> _Problem statement_:
Restate, exactly and only, the lines from the first through the line containing "return (s *".

> _Data provided_:
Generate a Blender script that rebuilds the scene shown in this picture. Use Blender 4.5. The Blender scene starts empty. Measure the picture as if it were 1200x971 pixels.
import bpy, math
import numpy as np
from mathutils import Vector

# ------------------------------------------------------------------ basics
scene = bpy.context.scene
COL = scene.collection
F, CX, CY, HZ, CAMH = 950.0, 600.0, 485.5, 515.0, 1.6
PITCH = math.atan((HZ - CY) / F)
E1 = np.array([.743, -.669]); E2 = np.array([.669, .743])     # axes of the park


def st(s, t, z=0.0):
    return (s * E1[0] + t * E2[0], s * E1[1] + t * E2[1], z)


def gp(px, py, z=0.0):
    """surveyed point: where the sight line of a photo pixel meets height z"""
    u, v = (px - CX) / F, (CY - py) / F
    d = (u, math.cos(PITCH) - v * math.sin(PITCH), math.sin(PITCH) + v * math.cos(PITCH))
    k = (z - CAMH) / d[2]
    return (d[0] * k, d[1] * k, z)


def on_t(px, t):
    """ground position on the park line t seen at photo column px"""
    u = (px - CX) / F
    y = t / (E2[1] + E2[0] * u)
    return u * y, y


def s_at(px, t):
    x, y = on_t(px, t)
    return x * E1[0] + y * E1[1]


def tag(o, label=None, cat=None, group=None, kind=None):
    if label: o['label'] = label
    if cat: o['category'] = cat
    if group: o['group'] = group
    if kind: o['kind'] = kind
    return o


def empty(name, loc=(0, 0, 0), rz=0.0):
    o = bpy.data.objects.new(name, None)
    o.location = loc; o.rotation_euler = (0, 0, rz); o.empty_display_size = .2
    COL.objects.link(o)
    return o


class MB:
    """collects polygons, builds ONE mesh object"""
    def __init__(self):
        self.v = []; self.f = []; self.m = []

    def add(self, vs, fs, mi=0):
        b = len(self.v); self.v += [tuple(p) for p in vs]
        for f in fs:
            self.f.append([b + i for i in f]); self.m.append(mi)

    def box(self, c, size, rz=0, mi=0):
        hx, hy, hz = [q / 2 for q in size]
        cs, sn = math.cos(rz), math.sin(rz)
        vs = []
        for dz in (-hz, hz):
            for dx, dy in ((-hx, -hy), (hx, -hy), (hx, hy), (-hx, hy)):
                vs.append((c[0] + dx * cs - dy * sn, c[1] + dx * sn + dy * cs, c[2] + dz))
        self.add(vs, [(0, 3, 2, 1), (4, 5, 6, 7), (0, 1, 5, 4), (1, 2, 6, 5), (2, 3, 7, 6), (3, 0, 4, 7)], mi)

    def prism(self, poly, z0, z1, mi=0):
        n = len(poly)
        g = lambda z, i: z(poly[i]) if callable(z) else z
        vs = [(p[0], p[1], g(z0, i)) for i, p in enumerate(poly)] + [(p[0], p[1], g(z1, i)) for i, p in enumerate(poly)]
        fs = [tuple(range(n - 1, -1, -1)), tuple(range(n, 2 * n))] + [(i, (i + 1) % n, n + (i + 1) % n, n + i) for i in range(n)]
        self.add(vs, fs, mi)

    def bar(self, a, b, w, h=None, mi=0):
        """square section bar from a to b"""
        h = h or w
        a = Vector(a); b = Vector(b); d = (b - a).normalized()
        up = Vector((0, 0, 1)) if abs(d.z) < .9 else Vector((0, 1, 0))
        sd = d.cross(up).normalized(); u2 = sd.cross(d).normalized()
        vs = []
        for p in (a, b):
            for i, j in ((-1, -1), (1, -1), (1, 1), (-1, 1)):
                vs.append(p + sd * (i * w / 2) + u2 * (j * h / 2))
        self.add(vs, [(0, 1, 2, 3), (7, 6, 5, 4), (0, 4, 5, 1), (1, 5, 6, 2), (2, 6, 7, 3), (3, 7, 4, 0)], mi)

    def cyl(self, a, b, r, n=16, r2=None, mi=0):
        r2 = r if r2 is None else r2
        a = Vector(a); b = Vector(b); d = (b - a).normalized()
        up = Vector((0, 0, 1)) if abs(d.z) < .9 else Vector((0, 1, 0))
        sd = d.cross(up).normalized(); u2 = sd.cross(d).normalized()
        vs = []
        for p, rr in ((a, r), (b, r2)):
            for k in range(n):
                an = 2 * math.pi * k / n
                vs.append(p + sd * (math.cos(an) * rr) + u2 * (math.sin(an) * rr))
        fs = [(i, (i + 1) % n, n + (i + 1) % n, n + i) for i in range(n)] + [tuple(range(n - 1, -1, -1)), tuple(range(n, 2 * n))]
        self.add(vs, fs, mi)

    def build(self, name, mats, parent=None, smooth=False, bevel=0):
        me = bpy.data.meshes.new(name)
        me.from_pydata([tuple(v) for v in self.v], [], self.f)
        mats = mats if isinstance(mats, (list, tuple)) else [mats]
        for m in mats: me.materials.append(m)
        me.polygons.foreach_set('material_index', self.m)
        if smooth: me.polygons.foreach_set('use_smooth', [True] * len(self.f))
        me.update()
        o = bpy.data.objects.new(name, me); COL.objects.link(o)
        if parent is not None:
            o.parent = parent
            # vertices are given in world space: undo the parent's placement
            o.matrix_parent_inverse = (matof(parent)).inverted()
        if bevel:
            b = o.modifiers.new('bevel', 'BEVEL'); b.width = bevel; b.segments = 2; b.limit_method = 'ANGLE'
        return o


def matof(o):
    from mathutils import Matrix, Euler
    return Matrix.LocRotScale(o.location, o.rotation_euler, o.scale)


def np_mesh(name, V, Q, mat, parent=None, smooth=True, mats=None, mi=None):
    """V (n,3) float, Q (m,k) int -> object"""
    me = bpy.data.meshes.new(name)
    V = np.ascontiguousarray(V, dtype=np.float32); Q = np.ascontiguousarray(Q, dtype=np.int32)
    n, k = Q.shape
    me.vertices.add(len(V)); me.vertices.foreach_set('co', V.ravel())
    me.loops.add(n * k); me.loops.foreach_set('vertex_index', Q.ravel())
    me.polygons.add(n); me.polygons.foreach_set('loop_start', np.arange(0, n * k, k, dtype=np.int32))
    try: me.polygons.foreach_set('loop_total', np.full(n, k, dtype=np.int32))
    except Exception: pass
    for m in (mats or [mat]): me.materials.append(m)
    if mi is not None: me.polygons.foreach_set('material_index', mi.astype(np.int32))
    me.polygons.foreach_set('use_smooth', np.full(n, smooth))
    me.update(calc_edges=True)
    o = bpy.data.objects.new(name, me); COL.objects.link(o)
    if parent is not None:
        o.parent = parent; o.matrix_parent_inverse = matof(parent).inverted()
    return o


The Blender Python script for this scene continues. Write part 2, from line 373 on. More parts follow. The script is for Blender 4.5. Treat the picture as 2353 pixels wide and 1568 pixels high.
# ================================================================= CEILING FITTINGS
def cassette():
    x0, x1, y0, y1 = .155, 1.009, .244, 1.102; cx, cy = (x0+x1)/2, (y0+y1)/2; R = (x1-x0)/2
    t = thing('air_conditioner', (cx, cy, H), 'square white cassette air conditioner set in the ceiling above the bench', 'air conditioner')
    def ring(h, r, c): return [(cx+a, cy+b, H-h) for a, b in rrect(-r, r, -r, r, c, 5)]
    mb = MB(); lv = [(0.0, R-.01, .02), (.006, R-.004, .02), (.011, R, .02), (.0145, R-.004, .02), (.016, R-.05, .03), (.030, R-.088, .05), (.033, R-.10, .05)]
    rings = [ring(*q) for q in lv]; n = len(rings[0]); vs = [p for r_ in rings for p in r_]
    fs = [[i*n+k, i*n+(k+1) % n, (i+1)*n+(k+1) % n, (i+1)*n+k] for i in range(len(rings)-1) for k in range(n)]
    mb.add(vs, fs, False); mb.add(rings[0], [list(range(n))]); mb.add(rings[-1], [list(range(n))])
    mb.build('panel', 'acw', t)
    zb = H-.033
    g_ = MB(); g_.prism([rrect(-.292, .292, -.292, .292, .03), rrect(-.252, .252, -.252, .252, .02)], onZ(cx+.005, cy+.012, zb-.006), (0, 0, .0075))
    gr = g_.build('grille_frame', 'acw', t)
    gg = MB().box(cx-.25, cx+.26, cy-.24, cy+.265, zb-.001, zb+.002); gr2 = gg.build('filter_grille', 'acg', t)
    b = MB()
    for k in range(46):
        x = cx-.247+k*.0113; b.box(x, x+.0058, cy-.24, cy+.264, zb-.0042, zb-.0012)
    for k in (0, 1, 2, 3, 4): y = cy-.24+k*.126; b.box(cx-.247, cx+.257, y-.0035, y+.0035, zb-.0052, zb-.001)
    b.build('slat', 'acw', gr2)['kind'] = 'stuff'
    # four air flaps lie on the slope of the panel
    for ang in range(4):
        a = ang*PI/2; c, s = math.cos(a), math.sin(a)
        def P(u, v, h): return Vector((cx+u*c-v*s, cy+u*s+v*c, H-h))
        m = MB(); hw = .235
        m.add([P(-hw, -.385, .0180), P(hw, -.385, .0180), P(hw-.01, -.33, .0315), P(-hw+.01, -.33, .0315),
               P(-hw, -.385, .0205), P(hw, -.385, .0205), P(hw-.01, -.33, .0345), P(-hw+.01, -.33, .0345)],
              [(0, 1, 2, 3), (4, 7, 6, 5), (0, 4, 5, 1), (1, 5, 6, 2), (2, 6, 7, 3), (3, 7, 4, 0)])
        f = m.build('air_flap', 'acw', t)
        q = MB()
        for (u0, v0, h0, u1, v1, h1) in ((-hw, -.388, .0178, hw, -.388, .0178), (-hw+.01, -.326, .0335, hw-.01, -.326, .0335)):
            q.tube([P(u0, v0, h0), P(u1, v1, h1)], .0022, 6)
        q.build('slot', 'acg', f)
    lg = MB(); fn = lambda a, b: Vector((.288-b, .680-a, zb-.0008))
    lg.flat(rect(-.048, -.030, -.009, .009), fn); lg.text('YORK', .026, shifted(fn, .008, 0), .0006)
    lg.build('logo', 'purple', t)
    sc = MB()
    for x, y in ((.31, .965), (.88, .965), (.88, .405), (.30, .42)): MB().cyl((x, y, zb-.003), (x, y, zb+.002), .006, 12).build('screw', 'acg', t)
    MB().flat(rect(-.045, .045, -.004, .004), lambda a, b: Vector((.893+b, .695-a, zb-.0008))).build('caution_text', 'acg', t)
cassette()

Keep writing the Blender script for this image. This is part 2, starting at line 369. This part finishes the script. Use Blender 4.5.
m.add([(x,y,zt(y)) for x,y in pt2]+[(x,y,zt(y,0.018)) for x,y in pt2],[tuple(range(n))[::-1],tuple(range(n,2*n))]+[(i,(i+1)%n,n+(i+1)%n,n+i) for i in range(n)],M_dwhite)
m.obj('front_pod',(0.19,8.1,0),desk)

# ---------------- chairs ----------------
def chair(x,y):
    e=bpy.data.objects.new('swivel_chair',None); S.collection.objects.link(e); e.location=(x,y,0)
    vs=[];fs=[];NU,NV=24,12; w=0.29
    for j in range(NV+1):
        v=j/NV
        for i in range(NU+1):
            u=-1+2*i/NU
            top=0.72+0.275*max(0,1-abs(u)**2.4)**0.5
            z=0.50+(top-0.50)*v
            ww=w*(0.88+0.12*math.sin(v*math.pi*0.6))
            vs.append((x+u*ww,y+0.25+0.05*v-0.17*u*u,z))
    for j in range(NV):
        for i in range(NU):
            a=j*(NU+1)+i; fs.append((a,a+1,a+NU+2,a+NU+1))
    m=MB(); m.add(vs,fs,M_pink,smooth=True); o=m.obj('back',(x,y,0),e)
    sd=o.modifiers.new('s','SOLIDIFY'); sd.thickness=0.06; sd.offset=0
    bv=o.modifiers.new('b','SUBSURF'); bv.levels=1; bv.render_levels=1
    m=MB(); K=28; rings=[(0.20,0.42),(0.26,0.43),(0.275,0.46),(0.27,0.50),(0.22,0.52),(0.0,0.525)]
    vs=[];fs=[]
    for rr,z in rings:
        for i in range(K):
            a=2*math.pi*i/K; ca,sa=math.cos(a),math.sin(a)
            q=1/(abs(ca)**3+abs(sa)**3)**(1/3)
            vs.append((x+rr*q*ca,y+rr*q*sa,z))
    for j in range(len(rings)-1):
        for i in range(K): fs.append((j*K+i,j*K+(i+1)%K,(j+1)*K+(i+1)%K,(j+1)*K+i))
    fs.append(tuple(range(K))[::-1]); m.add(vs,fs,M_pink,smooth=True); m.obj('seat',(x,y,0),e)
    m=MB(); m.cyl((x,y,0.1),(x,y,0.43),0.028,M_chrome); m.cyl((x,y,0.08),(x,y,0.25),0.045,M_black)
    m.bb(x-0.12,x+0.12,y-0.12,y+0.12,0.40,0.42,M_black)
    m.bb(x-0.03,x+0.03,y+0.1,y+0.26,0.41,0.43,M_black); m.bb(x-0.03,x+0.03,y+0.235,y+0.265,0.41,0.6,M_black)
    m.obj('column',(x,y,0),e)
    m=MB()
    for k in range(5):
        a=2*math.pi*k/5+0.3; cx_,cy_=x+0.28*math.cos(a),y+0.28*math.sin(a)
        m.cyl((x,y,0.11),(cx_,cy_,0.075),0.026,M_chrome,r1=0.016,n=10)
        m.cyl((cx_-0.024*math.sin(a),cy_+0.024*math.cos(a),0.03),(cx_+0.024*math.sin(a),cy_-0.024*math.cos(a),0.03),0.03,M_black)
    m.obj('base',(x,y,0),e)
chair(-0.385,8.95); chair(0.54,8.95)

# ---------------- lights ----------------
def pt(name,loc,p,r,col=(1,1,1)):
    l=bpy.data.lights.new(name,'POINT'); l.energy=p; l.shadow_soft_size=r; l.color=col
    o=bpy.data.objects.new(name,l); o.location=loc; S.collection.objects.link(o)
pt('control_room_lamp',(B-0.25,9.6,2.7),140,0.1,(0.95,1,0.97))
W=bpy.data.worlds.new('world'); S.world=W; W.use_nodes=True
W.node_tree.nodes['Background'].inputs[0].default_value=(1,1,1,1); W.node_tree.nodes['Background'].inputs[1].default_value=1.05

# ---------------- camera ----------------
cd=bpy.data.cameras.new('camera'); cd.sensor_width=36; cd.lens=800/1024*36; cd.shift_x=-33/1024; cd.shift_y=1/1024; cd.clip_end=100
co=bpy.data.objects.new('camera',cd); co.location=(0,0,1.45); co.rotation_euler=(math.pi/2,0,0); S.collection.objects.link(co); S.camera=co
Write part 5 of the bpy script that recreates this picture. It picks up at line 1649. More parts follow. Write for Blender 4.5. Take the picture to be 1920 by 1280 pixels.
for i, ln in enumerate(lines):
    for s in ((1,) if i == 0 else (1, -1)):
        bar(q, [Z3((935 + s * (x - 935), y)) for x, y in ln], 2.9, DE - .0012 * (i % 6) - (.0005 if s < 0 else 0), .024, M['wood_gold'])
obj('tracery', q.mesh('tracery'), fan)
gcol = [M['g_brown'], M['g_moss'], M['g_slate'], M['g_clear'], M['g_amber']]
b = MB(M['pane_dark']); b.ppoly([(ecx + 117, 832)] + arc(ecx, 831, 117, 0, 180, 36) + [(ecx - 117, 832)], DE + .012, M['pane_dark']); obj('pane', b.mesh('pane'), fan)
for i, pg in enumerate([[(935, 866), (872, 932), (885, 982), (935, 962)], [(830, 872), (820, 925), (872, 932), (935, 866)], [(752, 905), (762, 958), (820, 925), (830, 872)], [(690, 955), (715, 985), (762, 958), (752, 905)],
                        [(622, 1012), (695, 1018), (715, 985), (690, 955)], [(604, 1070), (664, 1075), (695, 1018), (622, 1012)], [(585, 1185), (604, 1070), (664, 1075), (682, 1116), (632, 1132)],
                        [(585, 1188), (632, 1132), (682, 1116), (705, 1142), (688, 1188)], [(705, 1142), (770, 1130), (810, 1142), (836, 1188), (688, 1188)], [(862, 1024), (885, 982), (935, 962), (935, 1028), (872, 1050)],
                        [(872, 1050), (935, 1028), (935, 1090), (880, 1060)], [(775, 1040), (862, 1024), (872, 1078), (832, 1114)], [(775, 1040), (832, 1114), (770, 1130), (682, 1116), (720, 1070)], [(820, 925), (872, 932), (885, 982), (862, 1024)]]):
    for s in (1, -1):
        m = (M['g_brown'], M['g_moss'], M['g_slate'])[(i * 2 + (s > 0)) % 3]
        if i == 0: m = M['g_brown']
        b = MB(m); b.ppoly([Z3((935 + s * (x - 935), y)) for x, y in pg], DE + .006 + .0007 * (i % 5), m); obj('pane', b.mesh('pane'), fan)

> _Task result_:
Generate a Blender script that rebuilds the scene shown in this picture. Use Blender 4.5. The Blender scene starts empty. Measure the picture as if it were 1200x971 pixels.
import bpy, math
import numpy as np
from mathutils import Vector

# ------------------------------------------------------------------ basics
scene = bpy.context.scene
COL = scene.collection
F, CX, CY, HZ, CAMH = 950.0, 600.0, 485.5, 515.0, 1.6
PITCH = math.atan((HZ - CY) / F)
E1 = np.array([.743, -.669]); E2 = np.array([.669, .743])     # axes of the park


def st(s, t, z=0.0):
    return (s * E1[0] + t * E2[0], s * E1[1] + t * E2[1], z)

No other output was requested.